** BEGIN Task material **
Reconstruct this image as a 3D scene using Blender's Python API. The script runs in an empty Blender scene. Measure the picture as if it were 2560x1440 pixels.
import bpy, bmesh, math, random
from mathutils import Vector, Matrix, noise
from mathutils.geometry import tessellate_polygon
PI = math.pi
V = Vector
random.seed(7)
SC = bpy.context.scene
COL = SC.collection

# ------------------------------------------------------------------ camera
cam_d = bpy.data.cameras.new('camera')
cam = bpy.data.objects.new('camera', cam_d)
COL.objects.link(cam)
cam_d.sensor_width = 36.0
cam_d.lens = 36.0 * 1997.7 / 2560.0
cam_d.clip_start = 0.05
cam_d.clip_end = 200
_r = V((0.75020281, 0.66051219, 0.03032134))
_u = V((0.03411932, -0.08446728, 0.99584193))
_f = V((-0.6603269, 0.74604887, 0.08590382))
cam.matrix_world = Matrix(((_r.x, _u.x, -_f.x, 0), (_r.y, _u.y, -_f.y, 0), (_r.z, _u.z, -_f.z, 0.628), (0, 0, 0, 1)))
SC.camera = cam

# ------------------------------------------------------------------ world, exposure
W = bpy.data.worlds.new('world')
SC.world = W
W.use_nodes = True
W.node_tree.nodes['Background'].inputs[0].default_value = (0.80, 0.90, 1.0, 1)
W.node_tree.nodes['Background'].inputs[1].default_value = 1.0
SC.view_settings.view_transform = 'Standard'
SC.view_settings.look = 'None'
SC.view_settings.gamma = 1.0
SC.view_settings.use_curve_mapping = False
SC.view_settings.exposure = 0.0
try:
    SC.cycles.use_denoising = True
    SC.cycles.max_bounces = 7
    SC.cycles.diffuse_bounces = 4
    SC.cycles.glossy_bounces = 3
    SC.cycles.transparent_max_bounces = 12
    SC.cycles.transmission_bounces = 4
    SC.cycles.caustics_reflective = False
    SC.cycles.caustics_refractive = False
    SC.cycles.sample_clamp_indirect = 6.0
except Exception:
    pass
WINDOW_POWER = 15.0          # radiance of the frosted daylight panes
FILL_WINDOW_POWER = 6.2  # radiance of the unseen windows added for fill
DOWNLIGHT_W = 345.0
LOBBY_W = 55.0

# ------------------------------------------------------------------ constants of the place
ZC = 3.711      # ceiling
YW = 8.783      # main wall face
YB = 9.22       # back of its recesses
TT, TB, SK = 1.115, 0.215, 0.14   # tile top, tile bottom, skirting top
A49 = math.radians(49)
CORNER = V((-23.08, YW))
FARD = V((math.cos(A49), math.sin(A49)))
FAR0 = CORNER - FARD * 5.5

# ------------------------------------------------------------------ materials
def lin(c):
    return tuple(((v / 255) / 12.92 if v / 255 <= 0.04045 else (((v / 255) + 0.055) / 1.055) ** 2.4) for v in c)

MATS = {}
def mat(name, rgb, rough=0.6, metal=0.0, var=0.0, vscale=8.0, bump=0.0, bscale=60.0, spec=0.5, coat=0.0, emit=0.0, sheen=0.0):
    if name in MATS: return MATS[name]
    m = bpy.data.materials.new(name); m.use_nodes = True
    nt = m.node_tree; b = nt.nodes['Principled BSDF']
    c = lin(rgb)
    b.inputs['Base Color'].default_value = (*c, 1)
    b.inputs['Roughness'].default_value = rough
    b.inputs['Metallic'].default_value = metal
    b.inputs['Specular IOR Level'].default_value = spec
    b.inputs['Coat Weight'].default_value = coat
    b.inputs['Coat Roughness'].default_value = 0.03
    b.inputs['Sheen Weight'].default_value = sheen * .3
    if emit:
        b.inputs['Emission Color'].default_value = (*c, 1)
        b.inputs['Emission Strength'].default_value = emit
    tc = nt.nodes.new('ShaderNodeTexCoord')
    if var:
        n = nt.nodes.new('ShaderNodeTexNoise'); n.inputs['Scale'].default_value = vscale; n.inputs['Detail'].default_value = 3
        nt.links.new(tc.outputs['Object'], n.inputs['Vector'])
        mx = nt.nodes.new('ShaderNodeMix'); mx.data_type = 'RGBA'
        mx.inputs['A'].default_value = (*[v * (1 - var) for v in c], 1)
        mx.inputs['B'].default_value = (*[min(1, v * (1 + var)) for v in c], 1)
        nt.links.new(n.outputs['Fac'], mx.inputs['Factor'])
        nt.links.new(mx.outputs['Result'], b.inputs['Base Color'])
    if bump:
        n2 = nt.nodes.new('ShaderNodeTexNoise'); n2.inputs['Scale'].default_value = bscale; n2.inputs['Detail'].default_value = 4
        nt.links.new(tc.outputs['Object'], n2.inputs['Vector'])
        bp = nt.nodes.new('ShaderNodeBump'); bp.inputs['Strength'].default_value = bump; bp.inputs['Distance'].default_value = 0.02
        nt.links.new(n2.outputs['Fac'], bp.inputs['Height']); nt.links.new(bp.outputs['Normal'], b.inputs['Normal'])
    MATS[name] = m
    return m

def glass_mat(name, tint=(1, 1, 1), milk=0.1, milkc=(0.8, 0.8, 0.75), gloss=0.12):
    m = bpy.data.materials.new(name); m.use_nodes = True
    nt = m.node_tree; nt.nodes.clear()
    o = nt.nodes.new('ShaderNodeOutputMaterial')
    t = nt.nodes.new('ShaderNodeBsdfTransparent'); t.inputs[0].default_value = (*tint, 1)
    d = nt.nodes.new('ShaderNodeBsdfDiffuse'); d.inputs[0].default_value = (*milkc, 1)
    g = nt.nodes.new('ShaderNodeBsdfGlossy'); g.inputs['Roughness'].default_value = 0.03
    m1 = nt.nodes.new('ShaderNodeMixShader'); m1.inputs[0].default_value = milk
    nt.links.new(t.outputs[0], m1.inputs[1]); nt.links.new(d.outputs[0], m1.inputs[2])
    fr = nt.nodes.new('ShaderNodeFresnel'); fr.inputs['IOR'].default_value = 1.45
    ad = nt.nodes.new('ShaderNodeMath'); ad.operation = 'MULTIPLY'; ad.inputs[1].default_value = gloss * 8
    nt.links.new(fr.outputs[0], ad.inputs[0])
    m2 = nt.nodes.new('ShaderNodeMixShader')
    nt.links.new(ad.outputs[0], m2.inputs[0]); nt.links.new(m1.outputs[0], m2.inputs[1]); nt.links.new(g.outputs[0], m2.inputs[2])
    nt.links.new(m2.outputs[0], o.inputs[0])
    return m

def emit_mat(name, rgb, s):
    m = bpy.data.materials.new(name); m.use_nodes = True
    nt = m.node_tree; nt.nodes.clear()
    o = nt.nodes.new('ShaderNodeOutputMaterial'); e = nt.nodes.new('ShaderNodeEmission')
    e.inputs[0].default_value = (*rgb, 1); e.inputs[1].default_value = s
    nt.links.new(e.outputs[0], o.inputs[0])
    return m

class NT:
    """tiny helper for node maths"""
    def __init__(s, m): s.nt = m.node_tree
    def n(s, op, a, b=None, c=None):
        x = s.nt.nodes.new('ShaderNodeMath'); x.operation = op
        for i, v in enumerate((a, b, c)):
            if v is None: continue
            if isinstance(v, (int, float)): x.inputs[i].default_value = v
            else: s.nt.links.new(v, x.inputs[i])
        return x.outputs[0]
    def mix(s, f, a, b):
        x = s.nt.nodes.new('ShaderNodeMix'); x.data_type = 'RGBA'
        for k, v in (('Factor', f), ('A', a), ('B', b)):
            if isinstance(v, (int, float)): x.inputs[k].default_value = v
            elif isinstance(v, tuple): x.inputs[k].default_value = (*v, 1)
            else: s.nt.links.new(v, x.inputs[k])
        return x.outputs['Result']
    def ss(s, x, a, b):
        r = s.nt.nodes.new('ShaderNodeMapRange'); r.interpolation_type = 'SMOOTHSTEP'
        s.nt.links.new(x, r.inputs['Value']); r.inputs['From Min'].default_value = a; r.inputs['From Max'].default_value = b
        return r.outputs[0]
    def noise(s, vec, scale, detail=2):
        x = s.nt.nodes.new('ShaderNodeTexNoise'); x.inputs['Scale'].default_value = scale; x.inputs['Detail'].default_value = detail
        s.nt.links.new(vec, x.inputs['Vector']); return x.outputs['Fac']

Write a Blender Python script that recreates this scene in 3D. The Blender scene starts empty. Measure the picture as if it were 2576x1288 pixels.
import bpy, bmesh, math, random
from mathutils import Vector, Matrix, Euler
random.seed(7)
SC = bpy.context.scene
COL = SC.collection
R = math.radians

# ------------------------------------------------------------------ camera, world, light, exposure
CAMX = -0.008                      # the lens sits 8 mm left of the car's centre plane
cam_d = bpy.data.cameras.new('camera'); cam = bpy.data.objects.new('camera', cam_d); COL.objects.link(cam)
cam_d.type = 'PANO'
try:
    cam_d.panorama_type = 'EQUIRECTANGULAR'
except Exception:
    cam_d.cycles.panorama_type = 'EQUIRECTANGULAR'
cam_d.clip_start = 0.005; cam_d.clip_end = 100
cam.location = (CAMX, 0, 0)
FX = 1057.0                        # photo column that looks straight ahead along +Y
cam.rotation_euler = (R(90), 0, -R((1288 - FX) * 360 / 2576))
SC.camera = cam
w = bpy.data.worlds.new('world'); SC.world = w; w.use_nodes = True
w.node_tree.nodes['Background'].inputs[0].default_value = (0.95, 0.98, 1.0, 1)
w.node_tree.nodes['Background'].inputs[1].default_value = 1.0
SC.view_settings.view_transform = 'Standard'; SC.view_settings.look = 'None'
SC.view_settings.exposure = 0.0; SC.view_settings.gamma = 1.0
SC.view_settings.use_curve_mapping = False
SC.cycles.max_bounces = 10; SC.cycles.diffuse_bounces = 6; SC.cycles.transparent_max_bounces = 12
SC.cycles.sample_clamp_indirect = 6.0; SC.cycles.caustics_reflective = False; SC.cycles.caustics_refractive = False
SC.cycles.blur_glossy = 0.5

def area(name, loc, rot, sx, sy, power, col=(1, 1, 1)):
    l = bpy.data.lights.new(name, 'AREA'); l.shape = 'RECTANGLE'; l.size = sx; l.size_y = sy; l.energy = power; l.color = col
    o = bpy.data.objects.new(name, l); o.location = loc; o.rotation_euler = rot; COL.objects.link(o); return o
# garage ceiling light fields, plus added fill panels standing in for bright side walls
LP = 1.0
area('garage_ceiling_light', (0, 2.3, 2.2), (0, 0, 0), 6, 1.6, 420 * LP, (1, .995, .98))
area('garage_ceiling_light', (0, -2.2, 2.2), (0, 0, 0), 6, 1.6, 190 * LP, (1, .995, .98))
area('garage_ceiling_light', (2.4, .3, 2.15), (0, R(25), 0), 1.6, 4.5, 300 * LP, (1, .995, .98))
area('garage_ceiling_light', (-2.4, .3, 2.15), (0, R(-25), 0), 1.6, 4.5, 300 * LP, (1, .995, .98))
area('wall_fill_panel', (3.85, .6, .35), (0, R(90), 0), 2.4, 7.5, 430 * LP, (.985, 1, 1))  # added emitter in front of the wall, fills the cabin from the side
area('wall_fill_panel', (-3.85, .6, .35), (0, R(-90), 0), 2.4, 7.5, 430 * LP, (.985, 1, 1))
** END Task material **
> _Exercise task_
Quote word for word the lines from the line holding "Write a Blender" through the line holding "SC.cycles.blur_glossy = 0.5"; include both of those lines and add nothing.

> _Expected answer_
Write a Blender Python script that recreates this scene in 3D. The Blender scene starts empty. Measure the picture as if it were 2576x1288 pixels.
import bpy, bmesh, math, random
from mathutils import Vector, Matrix, Euler
random.seed(7)
SC = bpy.context.scene
COL = SC.collection
R = math.radians

# ------------------------------------------------------------------ camera, world, light, exposure
CAMX = -0.008                      # the lens sits 8 mm left of the car's centre plane
cam_d = bpy.data.cameras.new('camera'); cam = bpy.data.objects.new('camera', cam_d); COL.objects.link(cam)
cam_d.type = 'PANO'
try:
    cam_d.panorama_type = 'EQUIRECTANGULAR'
except Exception:
    cam_d.cycles.panorama_type = 'EQUIRECTANGULAR'
cam_d.clip_start = 0.005; cam_d.clip_end = 100
cam.location = (CAMX, 0, 0)
FX = 1057.0                        # photo column that looks straight ahead along +Y
cam.rotation_euler = (R(90), 0, -R((1288 - FX) * 360 / 2576))
SC.camera = cam
w = bpy.data.worlds.new('world'); SC.world = w; w.use_nodes = True
w.node_tree.nodes['Background'].inputs[0].default_value = (0.95, 0.98, 1.0, 1)
w.node_tree.nodes['Background'].inputs[1].default_value = 1.0
SC.view_settings.view_transform = 'Standard'; SC.view_settings.look = 'None'
SC.view_settings.exposure = 0.0; SC.view_settings.gamma = 1.0
SC.view_settings.use_curve_mapping = False
SC.cycles.max_bounces = 10; SC.cycles.diffuse_bounces = 6; SC.cycles.transparent_max_bounces = 12
SC.cycles.sample_clamp_indirect = 6.0; SC.cycles.caustics_reflective = False; SC.cycles.caustics_refractive = False
SC.cycles.blur_glossy = 0.5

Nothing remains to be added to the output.